* **Stored data**
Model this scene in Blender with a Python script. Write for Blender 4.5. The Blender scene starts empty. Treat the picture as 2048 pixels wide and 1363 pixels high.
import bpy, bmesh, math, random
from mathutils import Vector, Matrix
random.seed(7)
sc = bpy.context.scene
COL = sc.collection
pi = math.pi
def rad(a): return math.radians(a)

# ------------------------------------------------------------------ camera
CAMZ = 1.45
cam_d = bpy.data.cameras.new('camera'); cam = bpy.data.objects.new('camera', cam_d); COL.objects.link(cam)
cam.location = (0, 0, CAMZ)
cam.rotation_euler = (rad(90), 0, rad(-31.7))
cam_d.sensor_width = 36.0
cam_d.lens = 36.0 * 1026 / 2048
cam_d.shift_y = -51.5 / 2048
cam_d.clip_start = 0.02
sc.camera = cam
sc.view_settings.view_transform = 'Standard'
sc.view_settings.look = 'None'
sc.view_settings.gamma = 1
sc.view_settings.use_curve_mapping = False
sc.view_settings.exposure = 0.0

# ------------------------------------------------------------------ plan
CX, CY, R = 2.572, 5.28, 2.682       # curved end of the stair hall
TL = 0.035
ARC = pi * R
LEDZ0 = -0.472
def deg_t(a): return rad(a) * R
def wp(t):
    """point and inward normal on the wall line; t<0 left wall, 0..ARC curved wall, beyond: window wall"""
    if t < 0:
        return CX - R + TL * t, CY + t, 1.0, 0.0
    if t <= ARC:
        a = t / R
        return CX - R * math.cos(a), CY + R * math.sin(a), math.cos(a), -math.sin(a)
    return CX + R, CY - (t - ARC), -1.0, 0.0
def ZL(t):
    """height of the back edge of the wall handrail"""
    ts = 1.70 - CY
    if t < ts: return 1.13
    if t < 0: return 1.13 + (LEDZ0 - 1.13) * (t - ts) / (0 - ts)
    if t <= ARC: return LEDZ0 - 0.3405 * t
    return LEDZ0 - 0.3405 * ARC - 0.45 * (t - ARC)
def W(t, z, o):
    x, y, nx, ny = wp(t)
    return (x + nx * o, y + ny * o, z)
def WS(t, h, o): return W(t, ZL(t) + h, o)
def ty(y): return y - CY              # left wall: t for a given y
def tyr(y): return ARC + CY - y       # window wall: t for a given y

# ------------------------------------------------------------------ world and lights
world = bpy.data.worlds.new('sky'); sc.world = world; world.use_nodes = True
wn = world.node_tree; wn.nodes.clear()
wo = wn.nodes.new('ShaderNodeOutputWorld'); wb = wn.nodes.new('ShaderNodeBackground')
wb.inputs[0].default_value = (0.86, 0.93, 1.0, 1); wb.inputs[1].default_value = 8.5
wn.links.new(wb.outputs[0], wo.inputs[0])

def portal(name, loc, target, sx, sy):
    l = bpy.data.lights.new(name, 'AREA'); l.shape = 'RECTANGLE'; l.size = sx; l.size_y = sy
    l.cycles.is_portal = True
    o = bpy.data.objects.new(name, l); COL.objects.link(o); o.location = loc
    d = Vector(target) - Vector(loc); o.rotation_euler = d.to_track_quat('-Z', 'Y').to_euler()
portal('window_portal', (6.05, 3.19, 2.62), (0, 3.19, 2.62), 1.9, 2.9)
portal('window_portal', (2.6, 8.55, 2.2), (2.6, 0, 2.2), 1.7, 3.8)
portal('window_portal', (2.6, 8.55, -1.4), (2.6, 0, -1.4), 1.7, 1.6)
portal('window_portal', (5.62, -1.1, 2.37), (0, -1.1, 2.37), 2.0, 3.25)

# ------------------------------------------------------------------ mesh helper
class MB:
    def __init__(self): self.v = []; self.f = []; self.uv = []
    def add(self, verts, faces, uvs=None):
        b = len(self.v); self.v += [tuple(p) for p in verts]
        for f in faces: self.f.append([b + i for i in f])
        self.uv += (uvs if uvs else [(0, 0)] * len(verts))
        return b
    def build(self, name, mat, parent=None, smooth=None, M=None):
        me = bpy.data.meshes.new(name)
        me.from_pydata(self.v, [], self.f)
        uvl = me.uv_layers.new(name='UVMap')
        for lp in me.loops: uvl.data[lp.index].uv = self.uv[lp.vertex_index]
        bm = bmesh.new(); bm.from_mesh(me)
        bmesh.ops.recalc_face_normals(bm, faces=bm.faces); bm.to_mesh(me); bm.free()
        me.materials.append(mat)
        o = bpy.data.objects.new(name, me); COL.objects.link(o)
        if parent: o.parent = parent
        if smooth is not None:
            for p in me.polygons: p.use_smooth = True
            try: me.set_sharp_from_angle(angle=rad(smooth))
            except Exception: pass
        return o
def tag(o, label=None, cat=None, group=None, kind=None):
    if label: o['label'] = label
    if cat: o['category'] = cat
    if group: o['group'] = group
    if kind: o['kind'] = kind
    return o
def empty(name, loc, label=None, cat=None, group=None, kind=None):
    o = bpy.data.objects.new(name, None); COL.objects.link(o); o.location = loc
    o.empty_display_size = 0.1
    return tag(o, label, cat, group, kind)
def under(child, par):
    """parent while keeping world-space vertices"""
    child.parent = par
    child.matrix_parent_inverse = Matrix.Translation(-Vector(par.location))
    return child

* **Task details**
Take the lines above from the first through the one containing "sc.view_settings.exposure = 0.0" and reproduce them exactly; include nothing else.

* **Completed exercise**
Model this scene in Blender with a Python script. Write for Blender 4.5. The Blender scene starts empty. Treat the picture as 2048 pixels wide and 1363 pixels high.
import bpy, bmesh, math, random
from mathutils import Vector, Matrix
random.seed(7)
sc = bpy.context.scene
COL = sc.collection
pi = math.pi
def rad(a): return math.radians(a)

# ------------------------------------------------------------------ camera
CAMZ = 1.45
cam_d = bpy.data.cameras.new('camera'); cam = bpy.data.objects.new('camera', cam_d); COL.objects.link(cam)
cam.location = (0, 0, CAMZ)
cam.rotation_euler = (rad(90), 0, rad(-31.7))
cam_d.sensor_width = 36.0
cam_d.lens = 36.0 * 1026 / 2048
cam_d.shift_y = -51.5 / 2048
cam_d.clip_start = 0.02
sc.camera = cam
sc.view_settings.view_transform = 'Standard'
sc.view_settings.look = 'None'
sc.view_settings.gamma = 1
sc.view_settings.use_curve_mapping = False
sc.view_settings.exposure = 0.0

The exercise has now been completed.